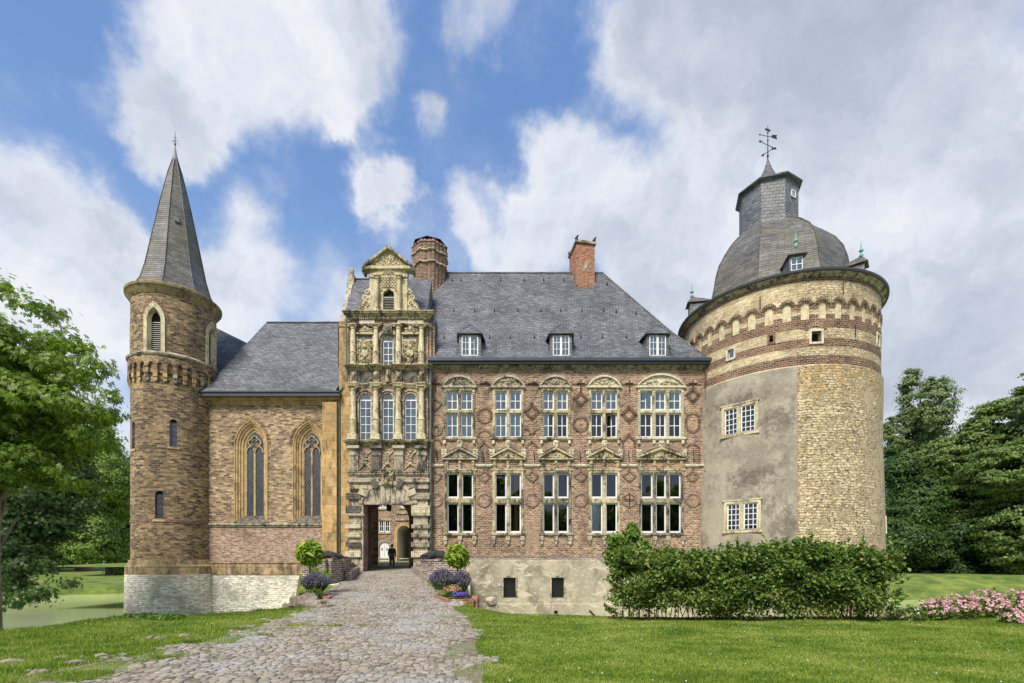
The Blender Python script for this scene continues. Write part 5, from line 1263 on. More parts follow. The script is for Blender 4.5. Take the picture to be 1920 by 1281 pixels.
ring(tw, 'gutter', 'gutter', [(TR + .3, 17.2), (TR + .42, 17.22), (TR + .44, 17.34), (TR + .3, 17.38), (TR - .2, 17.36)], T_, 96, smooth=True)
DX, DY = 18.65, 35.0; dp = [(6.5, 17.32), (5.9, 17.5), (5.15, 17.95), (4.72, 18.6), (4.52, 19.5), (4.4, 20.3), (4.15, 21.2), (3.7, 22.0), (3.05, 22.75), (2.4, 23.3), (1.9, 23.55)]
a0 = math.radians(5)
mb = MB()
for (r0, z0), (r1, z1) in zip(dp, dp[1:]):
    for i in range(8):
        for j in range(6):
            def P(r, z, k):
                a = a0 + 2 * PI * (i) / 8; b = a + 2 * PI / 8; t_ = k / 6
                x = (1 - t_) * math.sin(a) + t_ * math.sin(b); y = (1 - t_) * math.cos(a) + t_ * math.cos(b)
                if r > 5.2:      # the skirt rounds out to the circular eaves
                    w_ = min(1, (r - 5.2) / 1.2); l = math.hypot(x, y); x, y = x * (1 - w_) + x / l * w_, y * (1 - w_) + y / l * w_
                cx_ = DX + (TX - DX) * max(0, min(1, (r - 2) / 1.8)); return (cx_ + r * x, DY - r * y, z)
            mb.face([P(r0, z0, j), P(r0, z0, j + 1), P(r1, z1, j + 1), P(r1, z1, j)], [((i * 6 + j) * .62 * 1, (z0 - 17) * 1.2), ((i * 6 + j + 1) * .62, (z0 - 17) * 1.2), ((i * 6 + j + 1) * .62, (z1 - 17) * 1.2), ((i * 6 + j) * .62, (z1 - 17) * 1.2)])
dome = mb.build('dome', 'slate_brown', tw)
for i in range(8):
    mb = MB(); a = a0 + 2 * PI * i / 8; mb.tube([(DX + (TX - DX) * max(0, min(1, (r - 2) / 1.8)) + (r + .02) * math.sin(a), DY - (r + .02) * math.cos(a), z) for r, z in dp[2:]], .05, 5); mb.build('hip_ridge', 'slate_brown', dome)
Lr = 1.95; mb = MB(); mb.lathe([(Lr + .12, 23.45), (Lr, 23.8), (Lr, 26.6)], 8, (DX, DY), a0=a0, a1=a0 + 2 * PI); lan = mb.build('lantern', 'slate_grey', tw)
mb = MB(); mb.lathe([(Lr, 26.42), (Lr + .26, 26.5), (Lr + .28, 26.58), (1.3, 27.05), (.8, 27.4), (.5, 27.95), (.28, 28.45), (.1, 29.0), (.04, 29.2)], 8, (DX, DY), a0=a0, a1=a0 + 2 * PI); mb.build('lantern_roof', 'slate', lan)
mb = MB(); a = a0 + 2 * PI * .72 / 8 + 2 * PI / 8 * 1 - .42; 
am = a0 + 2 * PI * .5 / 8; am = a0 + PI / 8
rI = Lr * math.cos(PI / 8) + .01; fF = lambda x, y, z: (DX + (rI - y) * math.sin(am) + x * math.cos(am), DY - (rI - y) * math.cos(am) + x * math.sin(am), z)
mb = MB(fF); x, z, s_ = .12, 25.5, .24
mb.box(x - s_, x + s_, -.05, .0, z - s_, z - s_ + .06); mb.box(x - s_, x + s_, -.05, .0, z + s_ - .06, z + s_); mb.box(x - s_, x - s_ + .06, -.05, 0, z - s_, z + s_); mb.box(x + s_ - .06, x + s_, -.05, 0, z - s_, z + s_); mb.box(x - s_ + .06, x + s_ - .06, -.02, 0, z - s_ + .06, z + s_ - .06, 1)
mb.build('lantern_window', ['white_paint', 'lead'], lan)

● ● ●

→ WRITTEN EXERCISE
Working from the material above, transcribe it exactly while omitting pictures.

→ REPLY TO THE TASK
The Blender Python script for this scene continues. Write part 5, from line 1263 on. More parts follow. The script is for Blender 4.5. Take the picture to be 1920 by 1281 pixels.
ring(tw, 'gutter', 'gutter', [(TR + .3, 17.2), (TR + .42, 17.22), (TR + .44, 17.34), (TR + .3, 17.38), (TR - .2, 17.36)], T_, 96, smooth=True)
DX, DY = 18.65, 35.0; dp = [(6.5, 17.32), (5.9, 17.5), (5.15, 17.95), (4.72, 18.6), (4.52, 19.5), (4.4, 20.3), (4.15, 21.2), (3.7, 22.0), (3.05, 22.75), (2.4, 23.3), (1.9, 23.55)]
a0 = math.radians(5)
mb = MB()
for (r0, z0), (r1, z1) in zip(dp, dp[1:]):
    for i in range(8):
        for j in range(6):
            def P(r, z, k):
                a = a0 + 2 * PI * (i) / 8; b = a + 2 * PI / 8; t_ = k / 6
                x = (1 - t_) * math.sin(a) + t_ * math.sin(b); y = (1 - t_) * math.cos(a) + t_ * math.cos(b)
                if r > 5.2:      # the skirt rounds out to the circular eaves
                    w_ = min(1, (r - 5.2) / 1.2); l = math.hypot(x, y); x, y = x * (1 - w_) + x / l * w_, y * (1 - w_) + y / l * w_
                cx_ = DX + (TX - DX) * max(0, min(1, (r - 2) / 1.8)); return (cx_ + r * x, DY - r * y, z)
            mb.face([P(r0, z0, j), P(r0, z0, j + 1), P(r1, z1, j + 1), P(r1, z1, j)], [((i * 6 + j) * .62 * 1, (z0 - 17) * 1.2), ((i * 6 + j + 1) * .62, (z0 - 17) * 1.2), ((i * 6 + j + 1) * .62, (z1 - 17) * 1.2), ((i * 6 + j) * .62, (z1 - 17) * 1.2)])
dome = mb.build('dome', 'slate_brown', tw)
for i in range(8):
    mb = MB(); a = a0 + 2 * PI * i / 8; mb.tube([(DX + (TX - DX) * max(0, min(1, (r - 2) / 1.8)) + (r + .02) * math.sin(a), DY - (r + .02) * math.cos(a), z) for r, z in dp[2:]], .05, 5); mb.build('hip_ridge', 'slate_brown', dome)
Lr = 1.95; mb = MB(); mb.lathe([(Lr + .12, 23.45), (Lr, 23.8), (Lr, 26.6)], 8, (DX, DY), a0=a0, a1=a0 + 2 * PI); lan = mb.build('lantern', 'slate_grey', tw)
mb = MB(); mb.lathe([(Lr, 26.42), (Lr + .26, 26.5), (Lr + .28, 26.58), (1.3, 27.05), (.8, 27.4), (.5, 27.95), (.28, 28.45), (.1, 29.0), (.04, 29.2)], 8, (DX, DY), a0=a0, a1=a0 + 2 * PI); mb.build('lantern_roof', 'slate', lan)
mb = MB(); a = a0 + 2 * PI * .72 / 8 + 2 * PI / 8 * 1 - .42; 
am = a0 + 2 * PI * .5 / 8; am = a0 + PI / 8
rI = Lr * math.cos(PI / 8) + .01; fF = lambda x, y, z: (DX + (rI - y) * math.sin(am) + x * math.cos(am), DY - (rI - y) * math.cos(am) + x * math.sin(am), z)
mb = MB(fF); x, z, s_ = .12, 25.5, .24
mb.box(x - s_, x + s_, -.05, .0, z - s_, z - s_ + .06); mb.box(x - s_, x + s_, -.05, .0, z + s_ - .06, z + s_); mb.box(x - s_, x - s_ + .06, -.05, 0, z - s_, z + s_); mb.box(x + s_ - .06, x + s_, -.05, 0, z - s_, z + s_); mb.box(x - s_ + .06, x + s_ - .06, -.02, 0, z - s_ + .06, z + s_ - .06, 1)
mb.build('lantern_window', ['white_paint', 'lead'], lan)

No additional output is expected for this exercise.